Under the Covers: Big Star x Girlpool

Welcome to Under the Covers, your weekly dose of genre-bending with your favorite WBRU artists & songs! This week, we dip into nostalgia and romance with Girlpool’s cover of the Big Star cult classic, “Thirteen.” Thirteen: an age in the gap between childhood and adolescence, a time of...

Welcome to Under the Covers, your weekly dose of genre-bending with your favorite WBRU artists & songs! This week, we dip into nostalgia and romance with Girlpool’s cover of the Big Star cult classic, “Thirteen.” 
Thirteen: an age in the gap between childhood and adolescence, a time of anxieties and urgency and first loves and first heartbreaks and first favorite albums. Building the memories you’ll be nostalgic about, years later. Big Star’s “Thirteen” is a song about navigating this fraught time. It’s about kids in love — with each other, and with rock & roll.
https://www.youtube.com/watch?v=pte3Jg-2Ax4
As is mentioned in every review of Big Star’s music, they (tragically, ironically) never became big stars. The Memphis band, formed in 1971, released three nervy and groundbreaking power-pop albums that won them critical acclaim but never widespread popularity. Since their breakup in 1975, they’ve gained a cult following, inspiring bands from R.E.M. to the Replacements and contributing to the rise of the power-pop and alt-rock genres.
Big Star was always influenced by the Beatles, and “Thirteen” was inspired by singer Alex Chilton’s experience of seeing the Beatles in concert when he was thirteen years old. As he wrote in the song’s lyrics, that show made him realize that “rock and roll is here to stay.” That teenage excitement, love, and poignancy, translated to the story of a young romance, pulses through the song. Chilton’s quavering voice, the delicate shimmering beauty of the guitar, and the simple lyrics all feel exactly like being a teenager and being overcome by a whole new intensity of emotion. The uncertainty and self-consciousness are palpable: every verse starts with questions, tentative and unsure of the answer.
“Won’t you let me walk you home from school?/Won’t you let me meet you at the pool?”
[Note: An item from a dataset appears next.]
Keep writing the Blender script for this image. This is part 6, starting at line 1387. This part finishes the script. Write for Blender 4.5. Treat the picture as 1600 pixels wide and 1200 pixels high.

The spare instrumentals and quiet, close vocals lean in to your ear, vulnerable and intimate. There’s nowhere to hide from the feeling. Like any teenage love, this one is grandiose and forbidden and cinematic — a Romeo and Juliet story. “Won’t you be an outlaw for my love?” Chilton asks, as if a thirteen-year-old crush is criminal, because sometimes it really feels that way. The fragile bittersweet beauty of this song makes it one of Big Star’s most famous, and it’s been covered by artists from Garbage to Wilco to the Yeah Yeah Yeahs. But today, we’re looking at a recent cover by the LA duo Girlpool.
https://clyp.it/0qa1orhj
When Chilton sang over forty years ago that rock & roll is here to stay, he was right. The sound might have changed, the genre might no longer be on the top of the charts, but Girlpool’s talent and jams prove that rock lives on. Friends Harmony Tividad and Cleo Tucker harmonize with powerful voices, creating a huge sound that still feels intimate and almost eerie. They made their first few albums with no drummer, centering the harmonies over guitar and nothing else. This made for a unique sound and visceral emotional intensity; they’re the perfect band to cover a song like “Thirteen.”
In Girlpool’s hands, “Thirteen” has the same pull of teenage emotion and innocence, but it’s a little bigger and solider than Big Star’s delicate original. Tividad and Tucker’s voices sound like an empty parking lot, like sitting at the top of a tree looking out on the world. Sung as a duet, the song takes on more ambiguity in meaning: the lyrics could almost be taken as two best friends in middle school, doing everything together and finding themselves amid the confusion of adolescence. Friendship at that age is close to a romance — all-consuming and charged with feeling.
But “Thirteen” will always be a love song at its core. What strikes me is its timelessness: in 1972, Big Star released the original, and in 2017, Girlpool recorded the cover. Over the stretch of decades, the lyrics and feeling are still relatable, real, fresh. Except for the one reference to The Rolling Stones’ “Paint It Black,” the song could have been written last year. Being thirteen years old doesn’t really change. Whatever the gender of the singer, whatever the genre or the year, it doesn’t matter — this song will always preserve that exquisitely beautiful, painful, quietly desperate feeling of being young and being in love.